Lest we forget the bad old ’80s

MY father is of a generation old enough to have regaled us spoilt city brats with ‘béal bocht’ stories about having to walk to school in bare feet carrying hot potatoes to keep his hands warm.

Lest we forget the bad old ’80s

I often wonder what today’s fathers’ standard story of childhood hardship will be. The best one I’ve seen so far was in a newspaper cartoon a couple of years ago. In it, a father was telling his son that when he was only a slip of a boy he had to get off the couch, walk all the way over to the television and switch the channel before returning to the couch again.

Soon, even the collective memory of that impoverished past will itself be confined to the past. Even the raw memories of the Supabus generation of the 1980s, who emigrated en masse to England and the US, are now only footnotes.

Besides the blip of 2001/2002 (and a blip is all it was), ministers have more or less been warbling on an almost daily basis the famous Harold MacMillan’s that ‘we have never had it so good’. We have come a long way since dire warnings of ‘doom and gloom’ and ‘living beyond our means as a nation’.

We have come a long way when a Minister for Finance presents a Book of Estimates that allows for a stomping great €2.5 billion increase in spending and the consensus is that it’s conservative and cautious.

Wealth is assumed nowadays in almost a catechistic way - was; is; always will be. In 1980 and 1981 FF and FG ministers for finance were confronted with the unenviable question: what rabbit can I pull from the hat to keep our heads above water?

Nowadays, government ministers resort to the tired old trick of comparing everything to the bad old days of 1997. They have the comfort of picking out any number of juicy reports telling us how fortunate we are.

Brian Cowen made a very impressive Estimates debut on Thursday. There was no razzmatazz but he had command and authority. In one sense, he has the potential to be another Gordon Brown, without his apparent cut-throat rivalry (whatever leadership ambitions Cowen might have, he doesn’t wear them on his sleeve).

Cowen didn’t crow about the muscular economy; he merely laid out the information in a matter of fact way.
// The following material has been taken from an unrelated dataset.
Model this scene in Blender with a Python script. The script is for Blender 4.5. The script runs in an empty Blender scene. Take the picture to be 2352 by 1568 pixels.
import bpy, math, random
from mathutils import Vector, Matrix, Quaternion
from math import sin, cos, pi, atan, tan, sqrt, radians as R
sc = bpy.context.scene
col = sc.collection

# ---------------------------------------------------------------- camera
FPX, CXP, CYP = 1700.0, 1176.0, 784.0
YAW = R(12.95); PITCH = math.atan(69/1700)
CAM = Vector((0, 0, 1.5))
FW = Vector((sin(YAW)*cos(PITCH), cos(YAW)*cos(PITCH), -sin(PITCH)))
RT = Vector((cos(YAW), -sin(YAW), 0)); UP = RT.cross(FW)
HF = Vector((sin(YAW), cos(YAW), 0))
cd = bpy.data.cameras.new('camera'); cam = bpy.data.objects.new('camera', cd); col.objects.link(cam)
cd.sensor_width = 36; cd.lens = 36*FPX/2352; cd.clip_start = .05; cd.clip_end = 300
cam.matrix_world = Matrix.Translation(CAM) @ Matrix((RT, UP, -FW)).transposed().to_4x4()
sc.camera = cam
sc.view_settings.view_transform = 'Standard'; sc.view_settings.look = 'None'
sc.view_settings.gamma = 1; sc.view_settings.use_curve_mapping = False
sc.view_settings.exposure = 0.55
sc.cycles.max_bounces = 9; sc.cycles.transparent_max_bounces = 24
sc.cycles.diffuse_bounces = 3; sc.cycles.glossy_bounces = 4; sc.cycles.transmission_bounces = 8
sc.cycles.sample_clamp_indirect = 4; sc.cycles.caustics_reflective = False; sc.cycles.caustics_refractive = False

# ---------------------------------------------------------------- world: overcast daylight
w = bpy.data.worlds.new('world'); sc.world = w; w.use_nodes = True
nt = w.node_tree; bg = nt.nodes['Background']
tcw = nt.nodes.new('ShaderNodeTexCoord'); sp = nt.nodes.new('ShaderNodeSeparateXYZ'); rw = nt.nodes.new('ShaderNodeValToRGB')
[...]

There’s no doubt that he was dealt a brilliant hand. This year’s projected deficit of €2.8 million will be nothing like that. The current forecast is for only €700,000 and the country may break even.

So where lies the problem then? There’s a line in a Tom Waits song that sums up the predicament this Government faces. It goes: “I know a place where a Royal Flush will never beat a pair.”

For this FF-PD coalition the writing started to appear on the wall in the June elections. Its unprecedented response to that clearly shows that they realise that this isn’t just a bit of mid-termism. The old maxim that a rising tide lifts all boats just doesn’t work any more.

There was a time when fiscal policy was all about economic survival. The game has moved on since then and there has been a fundamental change of political theme and of political expectations. Slowly, it has dawned on the Government that simply droning on about how well we are doing is becoming a dialogue of the deaf.

And so, for the first time in several years, this Estimates speech didn’t dwell on the macro picture and instead concentrated on the specific problem areas like Health, Education, Social Welfare and - putting Cowen’s own mark on it - the rights of people with disabilities.

When somebody (George Lee in fact) put it to Cowen that he was being cautious, the minister sparkled back that Lee’s critique would at least dispel the suggestion that he was trying to buy the next election.

But he is a politician after all and that’s exactly what politicians are programmed to do. The election campaign has started but this time round it will be fought in the spirit of Tiny Tim rather than Ebeneezer Scrooge.

‘Health cuts hurt the old, the sick and the handicapped’ ran the FF slogan of the late 1980s. In a key passage of his speech this week, Cowen set the 2007 Election version of that: “The Estimates should reflect our ability to spend money on the less well off, the marginalised, the sick, the young, the elderly.”

Ah, I feel a strong wave of nostalgia washing over me.